Japanese dance full of unpredictable theater

Among all the exponents of Japanese Butoh that we've seen, Dai Rakuda Kan has proven the most bewildering to American audiences. I think one reason is that it comes laden with philosophical freight - words like ``transcendental,'' ``elemental,'' ``spiritual'' make Americans expect something heavy, and certainly not flamboyant or colloquial. But no one ever said experimental work has to be comprehensible, and Dai Rakuda Kan represents the most original theater form on US stages today. Butoh was developed after World War II from a combination of influences including Japanese classical and popular arts, German expressionism, and spiritual disciplines like Zen Buddhism. In common with Kabuki, it is extremely physical, often grotesque, and capable of breathtaking theatrical images. The dancer deals in a far more intense and concentrated kind of body work than Western dancers. Often this looks less like dancing to Western eyes than a very slow, almost immobile progression of twitches, shifts, and writhing distortions of natural line.

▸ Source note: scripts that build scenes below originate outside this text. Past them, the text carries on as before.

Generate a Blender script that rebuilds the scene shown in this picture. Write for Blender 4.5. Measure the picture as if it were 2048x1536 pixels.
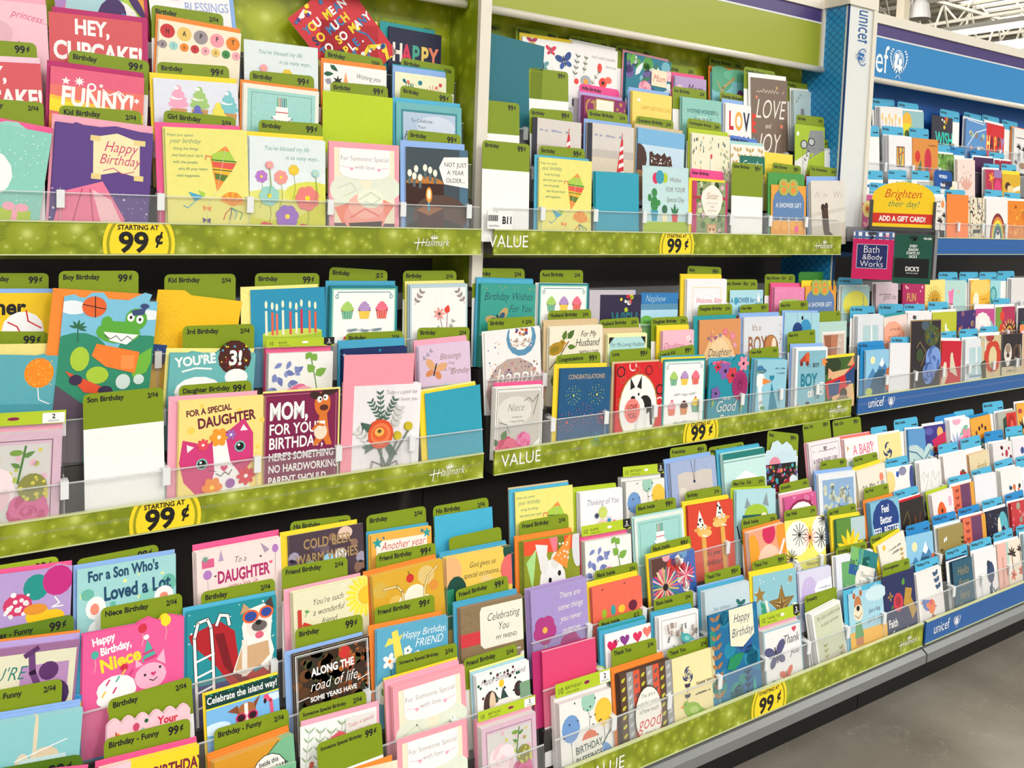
import bpy, math, random, re
from mathutils import Vector, Matrix
from mathutils.geometry import tessellate_polygon
S = bpy.context.scene; COL = S.collection
for o in list(bpy.data.objects): bpy.data.objects.remove(o)
PI = math.pi; rnd = random.Random(7)

# ---------------------------------------------------------------- camera
# World: X runs along the display to the right, Y goes into it, Z is up, the camera stands at the origin's height.
F, CX, CY = 1750.0, 1024.0, 519.17
SL, TV, VX, VY = -.038, 27600.0, 3650.0, 508.0
eX = Vector((VX - CX, VY - CY, F)).normalized()
eD = Vector((SL * TV, TV, F)).normalized()
eD = (eD - eX * eX.dot(eD)).normalized()
eY = eX.cross(eD)
def ray(x, y):
    v = Vector((x - CX, y - CY, F)); return Vector((eX.dot(v), eY.dot(v), -eD.dot(v)))
cam_data = bpy.data.cameras.new('camera'); cam = bpy.data.objects.new('camera', cam_data); COL.objects.link(cam)
right, up, back = ray(CX + 1, CY) - ray(CX, CY), ray(CX, CY - 1) - ray(CX, CY), -ray(CX, CY).normalized()
cam.matrix_world = Matrix((right, up, back)).transposed().to_4x4()
cam_data.sensor_width = 36; cam_data.lens = F / 2048 * 36
cam_data.shift_y = -(768 - CY) / 2048; cam_data.clip_start = .02; cam_data.clip_end = 200
S.camera = cam

# ---------------------------------------------------------------- light, world, exposure
S.view_settings.view_transform = 'Standard'; S.view_settings.look = 'None'
S.view_settings.gamma = 1; S.view_settings.use_curve_mapping = False
S.view_settings.exposure = EXPOSURE = 0.13
S.cycles.transparent_max_bounces = 24
world = bpy.data.worlds.new('store_air'); S.world = world; world.use_nodes = True
bg = world.node_tree.nodes['Background']; bg.inputs[0].default_value = (.96, .98, 1, 1); bg.inputs[1].default_value = .5
def area(name, loc, size, sy, power, rot=(0, 0, 0), col=(1, .985, .95)):
    l = bpy.data.lights.new(name, 'AREA'); l.shape = 'RECTANGLE'; l.size = size; l.size_y = sy; l.energy = power; l.color = col
    o = bpy.data.objects.new(name, l); COL.objects.link(o); o.location = loc; o.rotation_euler = rot
# rows of strip fixtures overhead (the lamp bodies are built with the ceiling)
LIGHT_X = [-4.2, -1.4, 1.4, 4.2, 7.0]
LIGHT_Z = 2.75
for x in LIGHT_X: area('strip_and_fill_light', (x, -4.1, LIGHT_Z - .06), .25, 6.0, 165)
for x, y in ((12.5, 8), (6.2, 2.2)): area('strip_and_fill_light', (x, y, LIGHT_Z - .08), .25, 6, 220)  # second one has no fixture: an added fill that brightens the far column
area('skylight_glow', (16, 8.1, 4.15), 6, 2.8, 160)

# ---------------------------------------------------------------- materials
def lin(c):
    if isinstance(c, str): c = [int(c[i:i+2], 16) / 255 for i in (0, 2, 4)]
    return tuple(((x / 12.92) if x <= .04045 else ((x + .055) / 1.055) ** 2.4) for x in c)
MATS = {}
def mat(name, col='ffffff', rough=.5, metal=0, bump=0, bscale=200, vary=0, spec=.5):
    if name in MATS: return MATS[name]
    m = bpy.data.materials.new(name); m.use_nodes = True; nt = m.node_tree; b = nt.nodes['Principled BSDF']
    b.inputs['Roughness'].default_value = rough; b.inputs['Metallic'].default_value = metal
    b.inputs['Specular IOR Level'].default_value = spec
    c = lin(col) + (1,); b.inputs['Base Color'].default_value = c
    tc = nt.nodes.new('ShaderNodeTexCoord'); nz = nt.nodes.new('ShaderNodeTexNoise'); nz.inputs['Scale'].default_value = bscale
    nt.links.new(tc.outputs['Object'], nz.inputs['Vector'])
    mx = nt.nodes.new('ShaderNodeMix'); mx.data_type = 'RGBA'; mx.inputs[6].default_value = c
    mx.inputs[7].default_value = tuple(x * (1 - vary) for x in c[:3]) + (1,)
    nt.links.new(nz.outputs[0], mx.inputs[0]); nt.links.new(mx.outputs[2], b.inputs['Base Color'])
    if bump:
        bp = nt.nodes.new('ShaderNodeBump'); bp.inputs['Strength'].default_value = bump; bp.inputs['Distance'].default_value = .001
        nt.links.new(nz.outputs[0], bp.inputs['Height']); nt.links.new(bp.outputs[0], b.inputs['Normal'])
    MATS[name] = m; return m
def paper_mat(name, rough, spec):
    m = bpy.data.materials.new(name); m.use_nodes = True; nt = m.node_tree; b = nt.nodes['Principled BSDF']
    at = nt.nodes.new('ShaderNodeVertexColor'); at.layer_name = 'Print'
    tc = nt.nodes.new('ShaderNodeTexCoord'); nz = nt.nodes.new('ShaderNodeTexNoise'); nz.inputs['Scale'].default_value = 90
    nt.links.new(tc.outputs['Object'], nz.inputs['Vector'])
    hs = nt.nodes.new('ShaderNodeHueSaturation'); mr = nt.nodes.new('ShaderNodeMapRange')
    mr.inputs[3].default_value = .95; mr.inputs[4].default_value = 1.05
    nt.links.new(nz.outputs[0], mr.inputs[0]); nt.links.new(mr.outputs[0], hs.inputs['Value'])
    nt.links.new(at.outputs[0], hs.inputs['Color']); nt.links.new(hs.outputs[0], b.inputs['Base Color'])
    b.inputs['Roughness'].default_value = rough; b.inputs['Specular IOR Level'].default_value = spec
    MATS[name] = m; return m
PAPER = paper_mat('printed_card', .45, .3)
def clear_mat(name, tint, alpha, rough=.08):
    m = bpy.data.materials.new(name); m.use_nodes = True; nt = m.node_tree; nt.nodes.clear()
    out = nt.nodes.new('ShaderNodeOutputMaterial'); tr = nt.nodes.new('ShaderNodeBsdfTransparent'); gl = nt.nodes.new('ShaderNodeBsdfGlossy')
    df = nt.nodes.new('ShaderNodeBsdfDiffuse'); df.inputs[0].default_value = (.88, .9, .91, 1)
    tr.inputs[0].default_value = (*tint, 1); gl.inputs['Roughness'].default_value = rough
    lw = nt.nodes.new('ShaderNodeLayerWeight'); lw.inputs[0].default_value = .5; fp = nt.nodes.new('ShaderNodeMath'); fp.operation = 'POWER'; fp.inputs[1].default_value = 4; fr = nt.nodes.new('ShaderNodeMath'); fr.operation = 'MULTIPLY_ADD'; fr.inputs[1].default_value = .45; fr.inputs[2].default_value = .03
    nt.links.new(lw.outputs['Facing'], fp.inputs[0]); nt.links.new(fp.outputs[0], fr.inputs[0])
    m1 = nt.nodes.new('ShaderNodeMixShader'); m2 = nt.nodes.new('ShaderNodeMixShader'); m1.inputs[0].default_value = alpha
    nt.links.new(tr.outputs[0], m1.inputs[1]); nt.links.new(df.outputs[0], m1.inputs[2])
    nt.links.new(fr.outputs[0], m2.inputs[0]); nt.links.new(m1.outputs[0], m2.inputs[1]); nt.links.new(gl.outputs[0], m2.inputs[2])
    nt.links.new(m2.outputs[0], out.inputs[0]); MATS[name] = m; return m
ACRYL = clear_mat('clear_acrylic', (.99, .992, .992), .04)
EDGE = clear_mat('acrylic_edge', (.9, .92, .92), .5, .2)
FIN = clear_mat('frosted_divider', (.94, .96, .96), .25, .2)
FILM = clear_mat('cellophane', (.985, .985, .985), .02, .12)

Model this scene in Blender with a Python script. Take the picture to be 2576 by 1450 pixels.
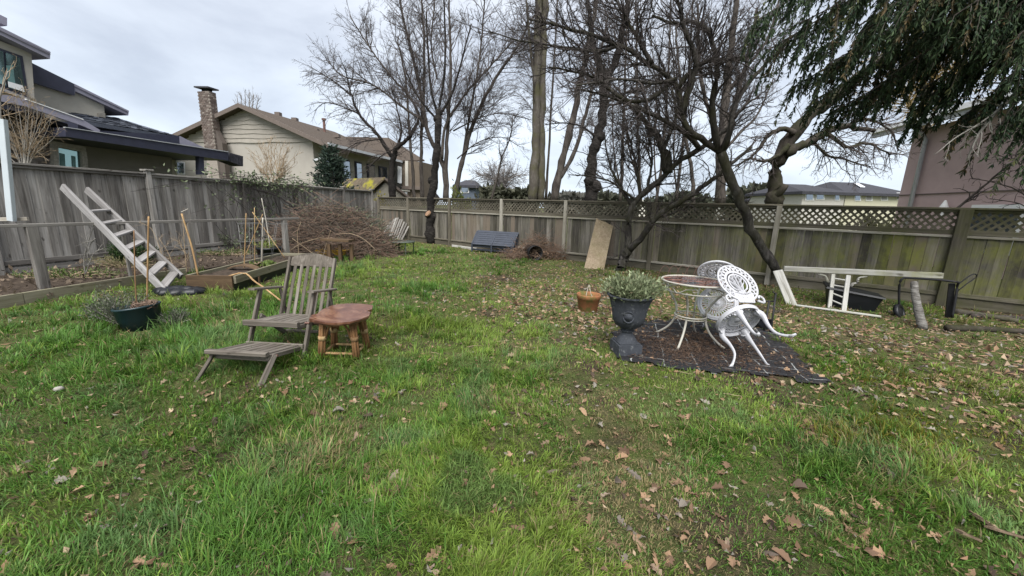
import bpy, math, random
import numpy as np
from mathutils import Matrix, Vector
for o in list(bpy.data.objects): bpy.data.objects.remove(o)
SC = bpy.context.scene; COL = SC.collection
# ---------------------------------------------------------------- camera
FPX, PITCH, ROLL, EYE = 970.0, math.radians(12.0), math.radians(1.8), 1.45
_F = np.array([0, math.cos(PITCH), -math.sin(PITCH)]); _U0 = np.array([0, math.sin(PITCH), math.cos(PITCH)]); _R0 = np.array([1.0, 0, 0])
_R = _R0*math.cos(ROLL)+_U0*math.sin(ROLL); _U = _U0*math.cos(ROLL)-_R0*math.sin(ROLL); _C = np.array([0, 0, EYE])
cam_data = bpy.data.cameras.new('camera'); cam = bpy.data.objects.new('camera', cam_data); COL.objects.link(cam)
cam.matrix_world = Matrix([[_R[i], _U[i], -_F[i], _C[i]] for i in range(3)]+[[0, 0, 0, 1]])
cam_data.sensor_width = 36; cam_data.lens = 36*FPX/2576; cam_data.clip_start = .05; cam_data.clip_end = 2000
SC.camera = cam
# ---------------------------------------------------------------- sky, sun, exposure
SUN_EL, SUN_AZ = math.radians(56), math.radians(184)      # azimuth clockwise from +Y
wd = bpy.data.worlds.new('World'); SC.world = wd; wd.use_nodes = True
nt = wd.node_tree; nt.nodes.clear()
def wn(t, **k):
    n = nt.nodes.new(t)
    for a, b in k.items(): setattr(n, a, b)
    return n
wo = wn('ShaderNodeOutputWorld'); bg = wn('ShaderNodeBackground'); sky = wn('ShaderNodeTexSky', sky_type='NISHITA', sun_disc=False)
sky.sun_elevation = SUN_EL; sky.sun_rotation = SUN_AZ; sky.air_density = 1.0; sky.dust_density = 2.0
skyb = wn('ShaderNodeMix', data_type='RGBA', blend_type='MULTIPLY'); skyb.inputs[0].default_value = 1; skyb.inputs[7].default_value = (.3, .3, .3, 1)
nt.links.new(sky.outputs[0], skyb.inputs[6])
tc = wn('ShaderNodeTexCoord'); mp = wn('ShaderNodeMapping'); mp.inputs['Scale'].default_value = (1, 1, 2.6); mp.inputs['Rotation'].default_value = (.25, .3, .4)
nz = wn('ShaderNodeTexNoise'); nz.inputs['Scale'].default_value = 2.3; nz.inputs['Detail'].default_value = 6; nz.inputs['Roughness'].default_value = .52; nz.inputs['Distortion'].default_value = .35
nt.links.new(tc.outputs['Generated'], mp.inputs['Vector']); nt.links.new(mp.outputs[0], nz.inputs['Vector'])
cr = wn('ShaderNodeValToRGB'); e = cr.color_ramp.elements; e[0].position = .36; e[0].color = (1.32, 1.40, 1.64, 1); e[1].position = .64; e[1].color = (2.05, 2.13, 2.36, 1)
m2 = e  # cloud radiance in the same units as the sky texture
nt.links.new(nz.outputs[0], cr.inputs[0])
mx = wn('ShaderNodeMix', data_type='RGBA'); mx.inputs[0].default_value = .9      # thick, even cloud cover with a little blue behind
nt.links.new(skyb.outputs[2], mx.inputs[6]); nt.links.new(cr.outputs[0], mx.inputs[7])
# cloud thins and brightens towards the horizon all round
sx = wn('ShaderNodeSeparateXYZ'); nt.links.new(tc.outputs['Generated'], sx.inputs[0])
mr = wn('ShaderNodeMapRange'); mr.inputs[1].default_value = 0; mr.inputs[2].default_value = .62; mr.inputs[3].default_value = 1; mr.inputs[4].default_value = 0
nt.links.new(sx.outputs[2], mr.inputs[0])
mh = wn('ShaderNodeMix', data_type='RGBA', blend_type='MIX'); nt.links.new(mr.outputs[0], mh.inputs[0]); nt.links.new(mx.outputs[2], mh.inputs[6]); 
mh2 = wn('ShaderNodeMix', data_type='RGBA', blend_type='MULTIPLY'); mh2.inputs[0].default_value = 1; mh2.inputs[7].default_value = (1.14, 1.22, 1.22, 1)
nt.links.new(mx.outputs[2], mh2.inputs[6]); nt.links.new(mh2.outputs[2], mh.inputs[7])
nt.links.new(mh.outputs[2], bg.inputs[0]); bg.inputs[1].default_value = .1
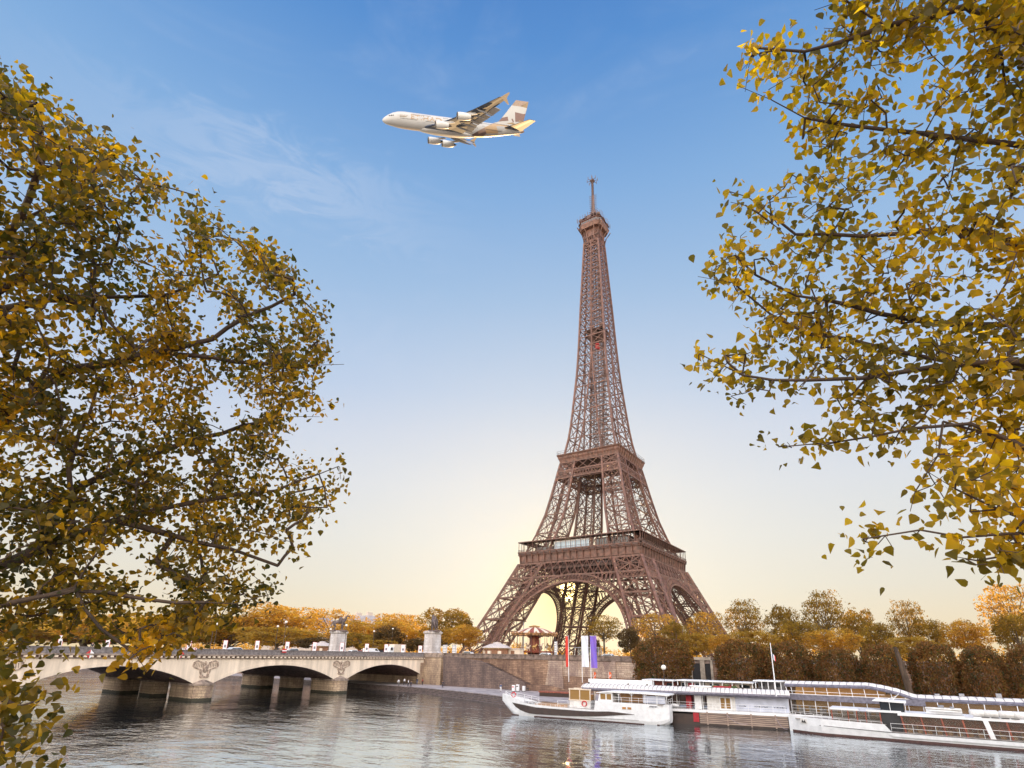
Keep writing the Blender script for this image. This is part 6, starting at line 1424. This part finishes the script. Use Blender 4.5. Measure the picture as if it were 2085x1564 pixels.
mb = MB(); mb.bb(g0[0]-.3, c3[0]+1, -.1, .35, g0[1]-.75, g0[1]); mb.bb(g0[0]-.3, c3[0], .3, 5, g0[1]-.4, g0[1]-.2); mb.build('lower_gutter', M['thatch_side'], ph)
mb = MB(); xx = np.arange(g0[0]+.6, c3[0]-.8, 1.55)
for x in xx: mb.bar((x, .2, g0[1]), (x-.1, .2, max(g0[1]+.1, czf(x)-.6)), .07)
mb.bar((g0[0], .2, g0[1]), (c0[0]+.1, .2, c0[1]-.5), .08); mb.bar((g0[0], .2, g0[1]+.45), (c2[0], .2, g0[1]+.45), .05); mb.bar((g0[0], .2, g0[1]+.06), (c3[0]-.5, .2, g0[1]+.06), .08); mb.build('upper_mullion', M['white'], ph)
mb = MB()
for a, b in zip(xx[:-1], xx[1:]): mb.add([(a, .25, g0[1]), (b, .25, g0[1]), (b, .25, czf(b)-.5), (a, .25, czf(a)-.5)], [(0, 1, 2, 3)])
mb.build('upper_glazing', M['warm_glass'], ph); MB().bb(g0[0]+.5, c2[0], 4.5, 4.6, g0[1]-.3, g0[1]+1.3).build('timber_back_wall', M['amber_wall'], ph)
mb = MB(); lo = 1.9
for x in np.arange(.4, 58, 1.6): mb.bar((x, .15, lo), (x, .15, 4.6), .08)
for z in (2.3, 2.7, 3.1, 4.3): mb.bar((.3, .15, z), (12, .15, z), .04)
mb.build('lower_mullion', M['white'], ph); MB().bb(.3, 58, .22, .26, lo, 4.7).build('lower_glazing', M['warm_glass'], ph)
mb = MB(); mb.bb(.4, 58, 4.8, 4.9, lo, 4.9); mb.bb(.4, 12, .8, 4.8, 4.35, 4.4); mb.build('timber_ceiling', M['amber_wall'], ph)
mb = MB()
for x in np.arange(1, 40, 1.4): mb.bb(x, x+.8, 2.2, 2.9, lo, lo+.75); mb.bb(x+.1, x+.4, 1.4, 1.7, lo, lo+1.1)
mb.build('furniture_row', M['offwhite'], ph)
for px in (1910, 1961, 2038):
    q = H_(px, 1420); mb = MB(); mb.box((q[0], 2, q[1]+.0), (.55, .5, .7)); mb.box((q[0]+.7, 2, q[1]-.25), (1.2, .3, .15)); mb.build('roof_unit', M['grey'], ph)
q = H_(1607, 1383)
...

The dancers work for an inner mastery of outer forces, to approach a state of submersion in the image - they strive to embody concepts such as burning, struggle, or old age.

``The Five Rings,'' which Dai Rakuda Kan presented at City Center midway in a North American tour, comes with extensive metaphysical program notes. According to director Akaji Maro and the tour sponsors, ``The Five Rings'' has something to do with natural forces, silkworms, lacquer boxes, the Andes, food, ghosts, writing, Prometheus, flowers, swords, and I don't know what else.

It all gets transmuted, however, into a two-hour stage event of spectacular weirdness, a true work of the imagination. Unreal yet totally human, this is abstraction such as dance can almost never achieve, perhaps the equivalent of painters Paul Klee or Joan Mir'o in action.

The piece is a succession of scenes that evolve as the people/creatures mutate into new forms or give way to alternative incarnations. In one scene, four women hover in place above shapeless bundles of cloth. The women look a bit like English nannies at a mad tea party, in their floppy mobcaps and mother hubbards. Gradually the bundles on the floor come to life. They turn out to be four more women dressed exactly the same except they have their bonnets over their faces instead of the back of their heads.

The four pairs begin a dance in which they keep exchanging places, until you can't remember which group were the nannies and which the babies. Even more disconcerting, they don't always move in the ways these roles would suggest. The babies usually curl or squat on the floor - but at one point the nannies stoop over and nuzzle them.

Standing, the nannies quiver and jerk as if attacked by paralyzing consternation - but they could also be doing a stop-action cooch dance in a burlesque show.

A sort of elder or magician appears from within the ample folds of their costumes. He seems to be conjuring or praying; then he hunkers down like a hermit having a vision.

A lush symphony orchestra is heard playing ``On the Steppes of Central Asia,'' and a line of dancers enters on the diagonal, dressed like a chorus of Mongols in a third-rate ballet company.

They process across the stage shuddering and tipping on wobbly ankles.

Later three of the men do a dance with big teetery steps that might be derived from the ancient warrior dance form Gagaku. They sink to the floor, and when they rise, they've undressed down to tiny pink dresses and red hair bows, and they do a Betty Boop routine, with knees knocking coyly, fingers plucking at their straggly hair, and ecstatic, adorable grins.

I love the total unpredictability of this kind of theater. I'm probably all wrong about it, but it seems to be a kind of vaudeville of the eye, where irrelevance and beauty, violence and farce, kitsch, noise, and sleep are all claiming your attention at the same time.